### TASK TO COMPLETE
Count every line that has the word "pixels" in it; give no more than the number.

### DATA SEGMENT
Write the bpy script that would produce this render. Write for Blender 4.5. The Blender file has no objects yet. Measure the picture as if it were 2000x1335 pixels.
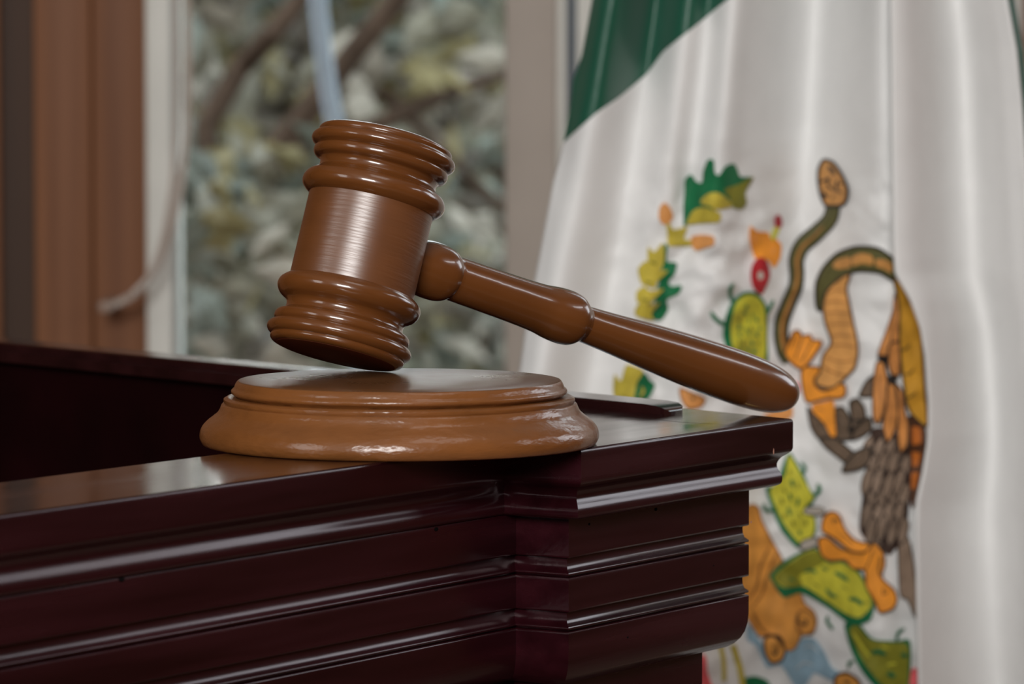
import bpy, bmesh, math, random
from mathutils import Vector, Matrix, noise
from mathutils.geometry import delaunay_2d_cdt

scene = bpy.context.scene
col = scene.collection

# ---------------------------------------------------------------- camera
F = 8500.0                      # focal length in pixels of the 2000 px wide frame
YH = 110.0                      # row of the horizon
PITCH = math.atan((667.5 - YH) / F)
H = 0.1163                      # lens height above the top of the bench cap (z = 0)
CP, SP = math.cos(PITCH), math.sin(PITCH)
cam_d = bpy.data.cameras.new('camera')
cam = bpy.data.objects.new('camera', cam_d)
col.objects.link(cam)
cam.location = (0, 0, H)
cam.rotation_euler = (math.pi / 2 - PITCH, 0, 0)
cam_d.sensor_width = 36.0
cam_d.lens = F / 2000 * 36
cam_d.clip_start = 0.05
cam_d.clip_end = 200
cam_d.dof.use_dof = True
cam_d.dof.focus_distance = 1.325
cam_d.dof.aperture_fstop = 23
scene.camera = cam

# ---------------------------------------------------------------- colour, world, lights
scene.view_settings.view_transform = 'Standard'
scene.view_settings.look = 'None'
scene.view_settings.exposure = 0.22
scene.view_settings.gamma = 1.0
scene.view_settings.use_curve_mapping = False
try:
    scene.cycles.use_denoising = True
    scene.cycles.max_bounces = 8
    scene.cycles.caustics_reflective = False
    scene.cycles.caustics_refractive = False
except Exception:
    pass
world = bpy.data.worlds.new('overcast_sky')
scene.world = world
world.use_nodes = True
bg = world.node_tree.nodes['Background']
bg.inputs[0].default_value = (0.86, 0.93, 1.0, 1)
bg.inputs[1].default_value = 3.2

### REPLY
2